This example illustrates what I mean by “applying a fractional expression to some particular number.”
Sometimes the Egyptian wishes to use this method with an expression involving a whole number as well as fractions. Thus in the first multiplication of Problem 32 of the Rhind Papyrus the author desires to select partial products that will add up to 2. Regarding all of them as referring to a group of 144 things of some kind, assuming perhaps that he has several such groups, he finds the values of these partial products as applied to 144 and seeks to make up in this way the number of things in two groups, that is, 288. The multiplicand, 1 ⅓ ¼, makes one whole group and ⅓ and ¼ of another, or 228 things in all. The next expression, 11⁄18, makes 152 things, and so for the others.
The examples in the papyrus seem to indicate that there was no definite rule for determining what number would be most convenient to take. Naturally it would be desirable to take a number for which it was easy to find the parts indicated by the given fractions. The number taken is often the largest number whose reciprocal is among them. Thus in many cases the parts are not all whole numbers, but are whole numbers and simple fractions. In Problem 33 one of the parts is[1] 13 1⁄2 1⁄4 1⁄14 1⁄28.

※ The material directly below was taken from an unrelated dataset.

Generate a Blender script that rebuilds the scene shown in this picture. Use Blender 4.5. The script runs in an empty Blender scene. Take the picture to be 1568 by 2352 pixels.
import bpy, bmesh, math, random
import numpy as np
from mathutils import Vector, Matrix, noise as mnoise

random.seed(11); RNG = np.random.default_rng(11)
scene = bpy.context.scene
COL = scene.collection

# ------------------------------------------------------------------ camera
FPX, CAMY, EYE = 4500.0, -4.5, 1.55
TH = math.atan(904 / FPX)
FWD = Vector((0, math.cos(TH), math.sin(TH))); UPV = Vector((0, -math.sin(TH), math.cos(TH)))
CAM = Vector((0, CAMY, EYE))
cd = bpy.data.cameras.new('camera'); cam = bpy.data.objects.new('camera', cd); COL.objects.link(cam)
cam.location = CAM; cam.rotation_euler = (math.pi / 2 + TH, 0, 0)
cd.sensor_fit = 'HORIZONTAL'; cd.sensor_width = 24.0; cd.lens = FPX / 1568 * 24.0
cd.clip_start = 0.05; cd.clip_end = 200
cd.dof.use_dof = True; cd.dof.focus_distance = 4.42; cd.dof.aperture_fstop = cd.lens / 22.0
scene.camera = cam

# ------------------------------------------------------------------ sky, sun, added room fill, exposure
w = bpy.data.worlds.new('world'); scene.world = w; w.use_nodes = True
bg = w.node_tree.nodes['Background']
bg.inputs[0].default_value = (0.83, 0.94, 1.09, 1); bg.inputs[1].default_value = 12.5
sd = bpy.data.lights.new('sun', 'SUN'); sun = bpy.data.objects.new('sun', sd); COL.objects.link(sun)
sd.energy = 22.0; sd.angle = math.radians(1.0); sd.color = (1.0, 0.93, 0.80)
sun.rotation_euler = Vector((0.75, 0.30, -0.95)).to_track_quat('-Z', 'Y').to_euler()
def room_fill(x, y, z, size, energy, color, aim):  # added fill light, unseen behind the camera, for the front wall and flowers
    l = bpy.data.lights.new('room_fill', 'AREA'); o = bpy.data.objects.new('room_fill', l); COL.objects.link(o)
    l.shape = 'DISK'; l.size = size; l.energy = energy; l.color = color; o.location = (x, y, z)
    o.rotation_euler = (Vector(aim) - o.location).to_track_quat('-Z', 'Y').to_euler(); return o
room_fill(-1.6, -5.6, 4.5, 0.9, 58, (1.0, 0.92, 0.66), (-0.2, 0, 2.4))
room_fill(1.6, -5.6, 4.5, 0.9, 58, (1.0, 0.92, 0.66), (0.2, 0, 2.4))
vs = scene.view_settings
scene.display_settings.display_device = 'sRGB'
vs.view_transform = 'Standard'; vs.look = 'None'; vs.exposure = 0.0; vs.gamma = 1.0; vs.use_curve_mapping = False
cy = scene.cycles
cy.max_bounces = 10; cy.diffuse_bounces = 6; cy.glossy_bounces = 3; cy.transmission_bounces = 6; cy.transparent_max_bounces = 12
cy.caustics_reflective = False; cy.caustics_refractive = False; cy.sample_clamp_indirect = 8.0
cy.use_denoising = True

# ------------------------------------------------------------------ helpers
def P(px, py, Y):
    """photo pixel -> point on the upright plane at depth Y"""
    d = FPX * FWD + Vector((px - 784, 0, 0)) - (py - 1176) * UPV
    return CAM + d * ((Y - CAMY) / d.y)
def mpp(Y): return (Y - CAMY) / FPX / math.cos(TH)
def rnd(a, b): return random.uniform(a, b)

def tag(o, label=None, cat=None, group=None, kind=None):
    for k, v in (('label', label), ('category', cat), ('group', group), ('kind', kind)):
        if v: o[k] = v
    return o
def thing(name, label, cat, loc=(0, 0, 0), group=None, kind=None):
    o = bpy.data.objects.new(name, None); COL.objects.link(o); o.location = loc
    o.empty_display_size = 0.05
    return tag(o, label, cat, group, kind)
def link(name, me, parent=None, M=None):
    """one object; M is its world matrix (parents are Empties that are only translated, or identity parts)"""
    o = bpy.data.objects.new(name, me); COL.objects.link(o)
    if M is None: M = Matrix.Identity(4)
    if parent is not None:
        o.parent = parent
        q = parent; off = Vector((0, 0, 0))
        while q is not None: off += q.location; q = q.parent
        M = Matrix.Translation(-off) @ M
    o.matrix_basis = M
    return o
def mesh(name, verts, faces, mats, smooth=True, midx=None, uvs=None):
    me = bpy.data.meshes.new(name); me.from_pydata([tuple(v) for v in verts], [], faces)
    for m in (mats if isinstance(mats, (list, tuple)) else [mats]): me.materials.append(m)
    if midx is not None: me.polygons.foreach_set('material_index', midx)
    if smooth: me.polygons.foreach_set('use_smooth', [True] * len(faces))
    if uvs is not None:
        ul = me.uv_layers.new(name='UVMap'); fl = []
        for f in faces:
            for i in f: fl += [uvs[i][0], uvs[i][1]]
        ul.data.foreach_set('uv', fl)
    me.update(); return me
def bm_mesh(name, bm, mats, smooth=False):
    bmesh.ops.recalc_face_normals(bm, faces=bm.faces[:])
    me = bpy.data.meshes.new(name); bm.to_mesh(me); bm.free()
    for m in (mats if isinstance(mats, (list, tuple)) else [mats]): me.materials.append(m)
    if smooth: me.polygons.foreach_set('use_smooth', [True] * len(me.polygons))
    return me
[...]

This method of applying an expression to a particular number was continued for many generations and is found in the papyrus of Akhmîm already mentioned. Rodet (1882, page 37) calls the number taken a bloc extractif out of which these fractions are drawn. His idea may be somewhat like that which I have expressed, but his explanation seems a little abstract, and the use of a technical term, while very convenient, makes the process seem more improbable for so ancient a people. Hultsch (1895) has a theory still more formidable. He supposes that the Egyptian introduces an auxiliary unit. In the example above he would say that the Egyptian, for purposes of addition, makes 1⁄105 a new unit, in terms of which the given fractions become whole numbers that can be readily added. Peet (page 18) considers that the question is merely one of notation, that the Egyptian really did have the conception of a fraction with numerator greater than 1 but no notation for
- ↑ The problems in which there is evidence of the use of this method are 7-20, 21-23, 31-34, 36-38, and 76, and the case of 2 divided by 35 in the first table. In Problem 36 this method is used for a division process, and in the case of 2 divided by 35 for a multiplication, but generally it is used for the addition or subtraction of quantities. In all cases in the papyrus the only fractions that appear as parts of the number taken are 2⁄3, 1⁄3, and fractions whose denominators are powers of 2, except in Problem 33.